Warning reader: this review is blunt. If I am to write a review, as is the case, I want anyone reading it to get a sense of where I’m coming from, rather than convince someone the “right” and “wrong” opinion on the content discussed, which in the long run only serves to feed the writer’s ego. No ego assertion here, just honesty in search of a little empathy. With this in mind, if I am left feeling bitter then there is no need to sugarcoat. So here goes.
I listened to Introducing, the newest from Foxy Shazam. It left me feeling very confused. Not the good kind of confused. The good kind of confused is when something prompts one to re-evaluate perspective.

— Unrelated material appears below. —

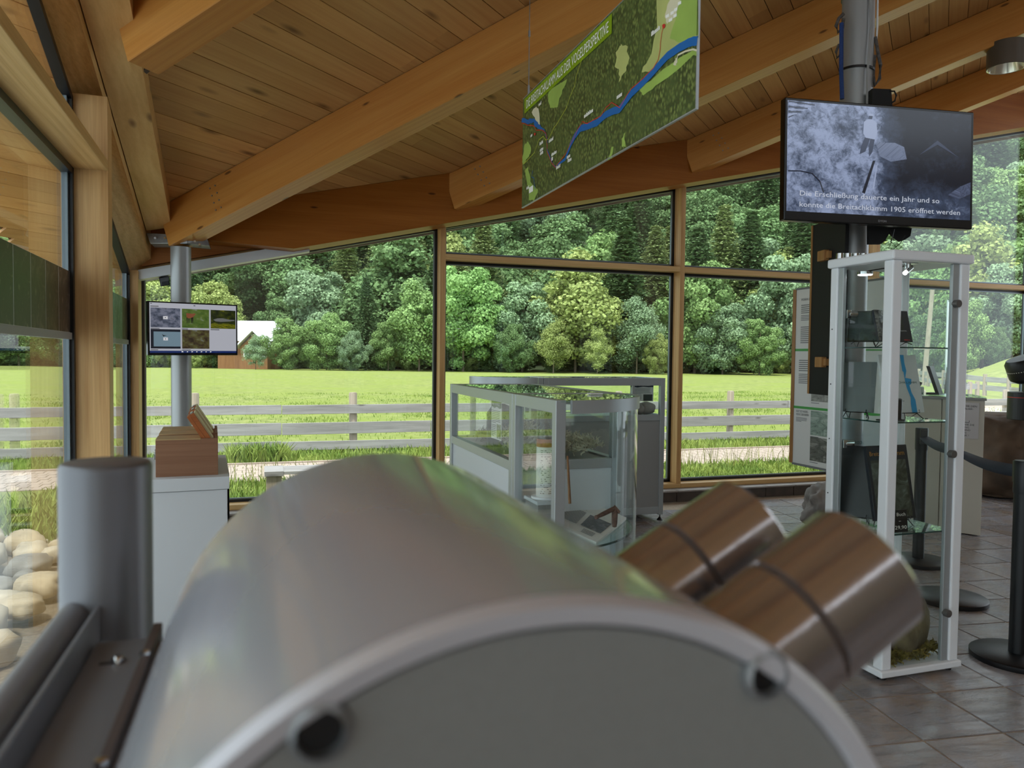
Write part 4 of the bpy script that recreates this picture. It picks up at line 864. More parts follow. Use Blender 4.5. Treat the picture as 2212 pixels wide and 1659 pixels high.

This was more the “what the hell are they going for?” type of confused. The piano throughout Introducing competes with vocalist Eric Nally for frontman - almost every track has a dark and overly-theatric element (“almost” used because maybe one or two tracks aren’t that dark
but they’re all pretty theatric). The keys take their cue from the rock n’ roll elements of acts such as Jerry Lee Lewis and Queen, but with Nally’s At the Drive-In/Blood Brothers impression, in the context of contemporary “punk” (my apologies to Ian MacKaye for the absence of a better label), the end product sounds more contrived than a Styx rock opera. Foxy Shazam has taken the piano element incorporated into the post-punk movement and pushed it to the extreme, and this is the only “innovation” evident here; a small twist on the formula of a tired scene where most acts need to describe their uniqueness with top-notch verbiage to have others comprehend how unique they are. Case and point: “Foxy Shazam construct a formula of chaotic and disjointed, convulsive punk rock, complete w/ apocalyptic lyrics and doom-ridden instrumentation, seemingly rising and intoxicating like vapors from a cryptic, acid-laden party in hell.” Seriously.
Maybe it has finally happened. Maybe I have reluctantly graduated into the caste of “the old generation” who sticks to the classics, and doesn’t have an ear for what’s new and hip and fresh and jive. But then again, I remember that same “not my generation” generation telling me about how all the groups popular in the days of my adolescence were regurgitating formats of the past, and I remember the day when I realized that for the most part, they were right. Now is not the time for a Philosophy of Music 101 course, but regardless of whether I think Foxy Shazam works or not, any band that proclaim themselves the “Evel Knievel of Rock N Roll” better have one hell of an album to back. Maybe these guys can rock a live crowd, but Introducing doesn’t come close to clearing the canyon.